After going through this process again and again, you start noticing a pattern. The same problems show up. The same decisions come back. And eventually, you realize something simple: the right stack doesn’t just help you build, it removes half of the work you never wanted to do in the first place.
This is not about using trendy tools or building the “perfect” setup. It’s about choosing a small, practical combination that lets you move faster without overthinking every step.

The first decision shapes everything that comes after.
If your project involves pages, user accounts, dashboards, or any content-related features, Django makes getting started much easier. It gives you structure immediately, and that structure saves time in ways you only notice later. You don’t need to build an admin panel, you don’t need to rethink authentication, and you don’t need to worry about how everything connects — it’s already there, working.
On the other hand, if your focus is on building APIs or services, FastAPI feels much lighter. It handles data validation automatically, generates documentation without extra effort, and performs well even as your app handlesmore requests. You spend less time writing protective code and more time focusing on what your API actually does.
There’s no need to use both at once. Choosing one based on your goal is enough to avoid a lot of unnecessary complexity.

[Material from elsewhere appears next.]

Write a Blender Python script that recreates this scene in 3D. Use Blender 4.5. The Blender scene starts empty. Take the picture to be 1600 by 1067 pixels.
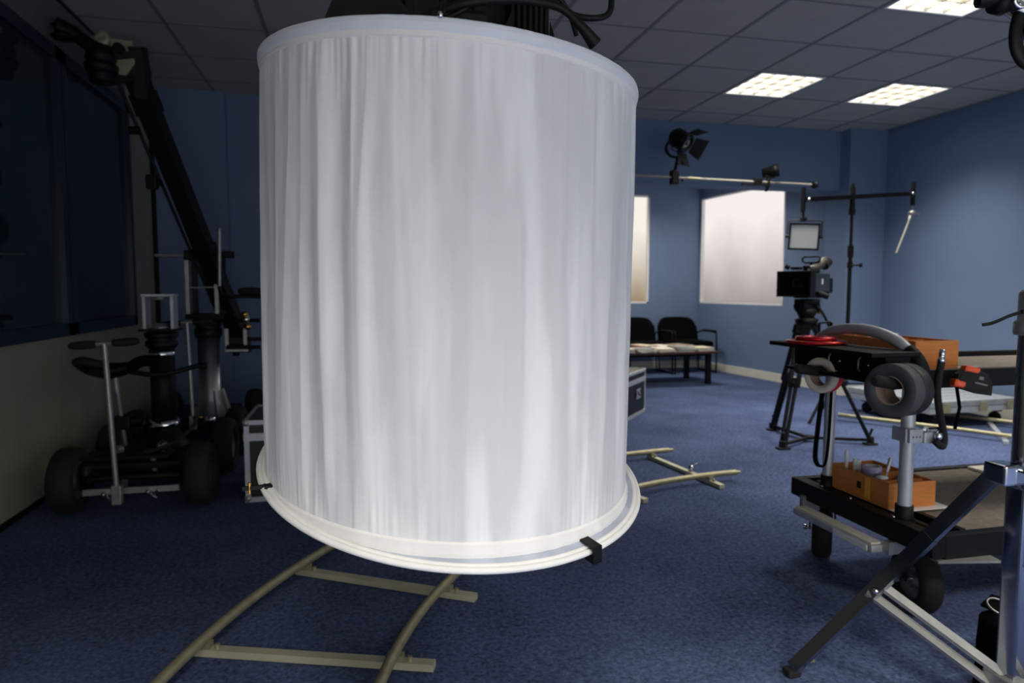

A lot of time gets wasted trying to pick the “best” database, when in reality, most projects just need something reliable.

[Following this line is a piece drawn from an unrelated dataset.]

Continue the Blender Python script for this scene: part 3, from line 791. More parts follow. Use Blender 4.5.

PostgreSQL is one of those choices you rarely regret. It’s strong with structured data, flexible enough for more complex cases, and stable in production. You can start simple and grow into more advanced queries later without switching systems.
Instead of experimenting with multiple options early on, sticking with something proven helps you move forward without second-guessing.
Testing often gets ignored, not because it’s unimportant, but because it feels like extra work.
That’s where pytest changes the experience. It removes the friction. Writing tests feels closer to writing normal code, and running them is fast enough that you don’t avoid it.
Over time, this builds confidence in your project. You’re not guessing whether something broke — you know. And that alone saves hours of debugging later.
One of the most common sources of frustration is when something works perfectly on your machine but breaks somewhere else.
Docker solves this quietly. It creates a consistent environment where your application behaves the same way everywhere. Whether it’s your laptop, a teammate’s setup, or production, you’re running the same system.
It might feel like an extra step at first, but it removes a category of problems that can otherwise take hours to track down.
Formatting and small mistakes might seem minor, but they add up quickly, especially in teams.
Using Black and Ruff together keeps things simple. Your code is formatted automatically, and common issues are caught early, often while you’re still typing.
There are no long discussions about style, no messy pull requests, and no wasted time fixing things manually. It’s one of those small improvements that quietly make daily work smoother.
Many bugs don’t come from complex logic, they come from unexpected data.
Pydantic helps by validating data as it enters your system. Instead of discovering issues deep inside your application, you catch them at the edge, where they are easier to understand and fix.
This reduces confusion and saves time that would otherwise go into tracing errors back to their source.
For many developers, deployment is the point where everything suddenly feels complicated.
But it doesn’t have to be.
Platforms like Railway remove most of that complexity. You connect your code, push changes, and your application goes live. There’s no need to manually configure servers or spend hours setting things up.
This makes it much easier to actually finish and launch projects instead of leaving them stuck in development.
Individually, each of these tools solves a small problem.
But together, they create something more important — a smoother workflow.
You stop repeating the same setup steps. You spend less time fixing avoidable issues. You don’t get stuck in decisions that don’t really matter.
And most importantly, you get to focus on the part that actually matters: building something useful.
There’s no need to use everything at once.
Start with what you need right now. A framework, a database, and basic testing are usually enough. As your project grows, you’ll naturally feel where things start slowing you down — and that’s the moment to add the next tool.
The goal isn’t to build a perfect stack from day one.
The goal is to remove friction, step by step.